Oren Ziv/Activestills
As part of the Tuesday News Bulletin, Jewish Currents is publishing a photograph taken by members of Activestills every week, archiving ongoing dispossession and resistance from the river to the sea. You can find more information on this collaboration here.
- Khader Adnan, a 45-year-old Palestinian prisoner whose multiple hunger strikes over the past decade made him a national hero, died in Israeli jail yesterday. Adnan—a member of the political wing of the Palestinian group Islamic Jihad—is the first Palestinian hunger striker to die in Israeli custody. In February, Israeli authorities arrested Adnan and charged him with inciting violence and membership in a terrorist organization; he began his 87-day hunger strike shortly afterwards. The Palestinian Center for Human Rights said in a statement that it holds Israeli authorities responsible for Adnan’s death. Israeli officials were “well aware” that Adnan’s health was failing, the group wrote. “However, after almost three months of being on an open hunger strike, he was still being held in a cell without healthcare.” Following his death, Palestinian militants in Gaza fired rockets into Israel, injuring three people; soon afterwards, Israeli tanks and fighter jets responded by firing into Gaza. Israeli airstrikes killed a 58-year-old Palestinian man and wounded five others. Israel and Palestinian militant groups agreed to a ceasefire earlier today.
- Israel’s Finance and Transportation Ministries have committed an additional $8 million dollars—on top of a previous budget of $68 million—towards building a separate road for Palestinians in the West Bank, according to a Haaretz report published yesterday. The road would connect the northern and southern parts of the West Bank. The change would likely be accompanied by a policy banning Palestinians from driving through what is known as the E1 area, where Israel hopes to build a new neighborhood of the settlement of Ma’ale Adumim, in order to connect the settlement to Jerusalem. “It is an apartheid road designed to cut off Palestinian access to a vast area at the heart of the West Bank, thereby actually annexing it to Israel,” the anti-occupation group Peace Now told Haaretz.
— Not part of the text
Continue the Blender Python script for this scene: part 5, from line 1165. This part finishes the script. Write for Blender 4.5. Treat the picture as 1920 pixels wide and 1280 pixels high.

- Israeli forces are using facial recognition technology to entrench the country’s system of apartheid, according to an Amnesty International report published yesterday. The report focuses on a system named “Red Wolf” that non-consensually scans the faces of Palestinian residents who cross checkpoints in the Palestinian city of Hebron. The information from the facial scan is then “compared with biometric entries in databases which exclusively contain information about Palestinians,” Amnesty found. “Red Wolf uses this data to determine whether an individual can pass a checkpoint . . . If no entry exists for an individual, they will be denied passage.” The report also shows how Israeli facial recognition technology is supporting an already-vast system of surveillance in occupied East Jerusalem. In one four-mile stretch of the city, Amnesty documented up to two surveillance cameras every five yards. One Palestinian journalist told Amnesty that Palestinians who protest in the city “know that, even if they don’t get detained on the spot, their faces will be captured by the cameras and they can be arrested later.”
- In a special address to the Israeli Knesset on Monday, Speaker of the House Kevin McCarthy, the leader of a bipartisan delegation to the country, affirmed US support for Israel. In later comments to reporters, McCarthy, a Republican, said he would invite Israeli Prime Minister Benjamin Netanyahu to Congress if President Biden doesn’t invite him to the White House. McCarthy also weighed in on the Israeli government’s contentious plan to curb the power of the judiciary, saying that while democracies need checks and balances, Israel “can decide what it wants to do.” McCarthy is not the only Republican who has recently visited Israel: Six days ago, Florida Governor Ron DeSantis addressed a conference co-hosted by The Jerusalem Post and held at the Museum of Tolerance, which is built on a Muslim cemetery. DeSantis touted his own support for Israel by taking credit for former President Trump’s decision to move the US embassy to Jerusalem. During the trip, the Florida governor, who is widely expected to announce a bid for president, also met with Netanyahu as well as major Republican donors.